Uitgesneden in het tegenlicht van de bar, verscheen het silhouet van een man, op de voet gevolgd door twee andere. Hij naderde met vaste tred, passeerde het deurgat, en kwam in het licht van de zaal te staan.

Ik herkende Tom Barman.

Het gevoel verdween. Ik ben per slot van rekening geen rockchick.

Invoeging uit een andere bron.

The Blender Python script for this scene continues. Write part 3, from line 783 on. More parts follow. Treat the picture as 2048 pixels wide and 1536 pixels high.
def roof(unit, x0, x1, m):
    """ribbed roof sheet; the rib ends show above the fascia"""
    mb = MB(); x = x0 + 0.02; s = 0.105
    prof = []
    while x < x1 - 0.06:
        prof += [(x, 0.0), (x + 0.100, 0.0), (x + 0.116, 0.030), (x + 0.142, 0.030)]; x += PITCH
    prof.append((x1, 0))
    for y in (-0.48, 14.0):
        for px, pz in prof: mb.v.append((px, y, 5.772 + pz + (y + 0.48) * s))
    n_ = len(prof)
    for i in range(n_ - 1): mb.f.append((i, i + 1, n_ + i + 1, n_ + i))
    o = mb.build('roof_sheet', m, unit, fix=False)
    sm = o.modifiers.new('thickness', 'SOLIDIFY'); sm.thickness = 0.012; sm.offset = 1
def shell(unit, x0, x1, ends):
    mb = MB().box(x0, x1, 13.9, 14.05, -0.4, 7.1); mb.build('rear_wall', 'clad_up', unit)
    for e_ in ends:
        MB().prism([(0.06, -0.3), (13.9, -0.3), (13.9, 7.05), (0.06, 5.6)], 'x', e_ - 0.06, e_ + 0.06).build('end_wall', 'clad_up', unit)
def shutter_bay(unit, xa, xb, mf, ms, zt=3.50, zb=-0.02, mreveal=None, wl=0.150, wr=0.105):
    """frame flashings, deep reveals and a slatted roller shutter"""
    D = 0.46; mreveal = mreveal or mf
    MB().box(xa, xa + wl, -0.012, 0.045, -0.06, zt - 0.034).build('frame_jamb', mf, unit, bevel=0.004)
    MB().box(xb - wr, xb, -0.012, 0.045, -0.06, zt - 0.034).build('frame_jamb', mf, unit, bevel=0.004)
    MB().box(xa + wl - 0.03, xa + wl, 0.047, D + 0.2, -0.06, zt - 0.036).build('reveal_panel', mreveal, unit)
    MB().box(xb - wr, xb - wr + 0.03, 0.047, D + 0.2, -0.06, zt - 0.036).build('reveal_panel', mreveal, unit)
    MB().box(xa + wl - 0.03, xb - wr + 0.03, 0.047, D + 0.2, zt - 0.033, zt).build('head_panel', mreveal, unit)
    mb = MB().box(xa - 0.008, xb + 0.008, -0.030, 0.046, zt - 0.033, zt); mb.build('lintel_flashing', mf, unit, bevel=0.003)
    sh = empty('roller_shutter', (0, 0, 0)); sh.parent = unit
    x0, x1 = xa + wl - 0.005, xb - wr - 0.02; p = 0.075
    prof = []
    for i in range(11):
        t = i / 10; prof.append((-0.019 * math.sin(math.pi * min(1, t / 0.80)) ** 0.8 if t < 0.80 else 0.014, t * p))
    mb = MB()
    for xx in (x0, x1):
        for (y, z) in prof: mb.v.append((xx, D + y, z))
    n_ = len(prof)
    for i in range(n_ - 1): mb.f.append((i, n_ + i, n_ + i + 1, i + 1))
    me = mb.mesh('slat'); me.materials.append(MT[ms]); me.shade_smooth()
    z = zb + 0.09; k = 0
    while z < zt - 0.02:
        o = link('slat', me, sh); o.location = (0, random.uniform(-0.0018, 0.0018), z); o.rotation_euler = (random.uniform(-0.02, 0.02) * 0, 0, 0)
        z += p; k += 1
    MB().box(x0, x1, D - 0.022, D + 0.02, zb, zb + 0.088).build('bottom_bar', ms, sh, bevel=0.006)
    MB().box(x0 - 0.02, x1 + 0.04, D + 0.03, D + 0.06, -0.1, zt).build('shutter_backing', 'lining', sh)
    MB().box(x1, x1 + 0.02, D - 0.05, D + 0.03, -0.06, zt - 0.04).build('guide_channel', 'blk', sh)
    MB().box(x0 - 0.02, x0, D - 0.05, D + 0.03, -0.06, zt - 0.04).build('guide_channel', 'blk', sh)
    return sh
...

donderdag, november 23, 2006

Hallo, met de overkant?


De laatste keer dat ik je zag wist ik dat het de laatste keer zou zijn. Volgens mij deelden we dit besef. Wist je dat het de laatste keer was dat je me aan het lachen kon brengen. Je deed dat al van toen ik klein was. Zo bijvoorbeeld priemde je telkens je wijsvinger in mijn buik en maakte daarbij het geluid van een leeglopende ballon, haast zonder je mond te roeren. We deden allebei alsof dat geluid echt wel, echt wel, uit mijn eigenste buik was voortgekomen. Dan schaterden we het samen uit. Zo deelden wij ons woordeloos geheim, want jij sprak Frans toen ik dat nog niet deed. De rest sprak Volwassen Vlaams rond het zondags gebak, een taal die we beiden niet spraken, elk vanuit onze eigen beperking.

Je lichaam was niet meer hetzelfde, die laatste keer. Haast onherkenbaar aangetast door de ziekte die je straks vellen zou. Maar je geest was intact. Zelfs op je bijna-sterfbed liet je me lachen.

Pas achteraf in de auto kwamen de tranen, samen met het doordrongen besef van nooit meer. Brel zong zijn droeve liedjes passend in jouw taal.

Het enige wat nu van je overblijft is je doodsprentje op mijn koelkast. Vaak loop ik er langs, groet ik je en sla een praatje. ‘Bonjour, Oncle M., tout bien la-bas?’ Of ik vraag je raad in een of ander dilemma dat me kwelt. ‘Dis-moi quoi faire.’ Ondertussen spreek ook ik Frans. En neem ik al eens noodgedwongen deel aan het volwassen gesprek rond de tafel. Dat ook.

Maar in een ding hebben we ons beiden vergist. Dat van dat lachen, dat was niet de laatste keer. Zelfs nu nog. Mijn buik, een ballon.

donderdag, november 16, 2006

natuurkundig


Ach, wat een hand vermag
-- een enkele mensenhand vermag --

die louter zacht onschuldig raakt,
onbedoeld en in al zijn haast
geheel niet weet wat komen gaat

en toch: op wonderlijke wijs,
tot plas verwordt het weerloos ijs

woensdag, november 15, 2006

Overboord


Ik heb de woorden overboord gegooid.

Het ging eenvoudig. Ik opende het raam, schrok wat van de kille novemberwind, maar deed dan onverschrokken wat moest worden gedaan. Genadeloos kieperde ik mijn woordenschat de wijde wereld in. Mijn woordenboek vol lidwoorden en jawoorden. Mijn modewoorden en bastaardwoorden, mijn hulpwerkwoorden en paswoorden, mijn twintigletterwoorden en schimpwoorden, mijn verkleinwoorden en afscheidwoorden, mijn rijmwoorden en spreekwoorden, van alle woorden ontdeed ik me. Keek nog even toe hoe ze temidden van roestige herfstbladen naar beneden zigzagden tot ze op de koude kasseistenen lagen.

Er was geen twijfel in mijn gemoed. Wat moet een mens met woorden, zij schieten zo tekort. Slechts bij machte te benaderen, louter indirect te raken. Slechts schaduwen op de muur. Louter cirkel, nooit het punt. ‘Ik voel’ zeggen en niet het voelen. Of 'ik ben', nooit het zijn.

Alleen bij de troetelwoorden hield ik halt. Overwoog ik even ze te bewaren, als relikwie van hoe het leven ooit wel was. Maar bij het behoudzaam uitspreken van amper een handvol van de liefste woorden, was ik des te meer van mijn missie overtuigd.

Het woord ‘lieveling’, bijvoorbeeld, zelfs op zijn zachts gefluisterd, bleek onherroepelijk te klein.

donderdag, november 09, 2006

de stand der zinnen


in proza wou ik denken
met strak gestreken zinnen
de werkelijkheid verzinnen,
als was het voor het eerst

patronen snijden uit karton,
de tafel, een stoel, de avondzon
en het gestage tikken van de tijd
op dit baksteenrood tapijt

maar telkens weer verdicht mijn taal
komt al verzet als steeds te laat:
ik denk in rijm, in tierlantijn,
mijn zinnen weigeren gestreken te zijn.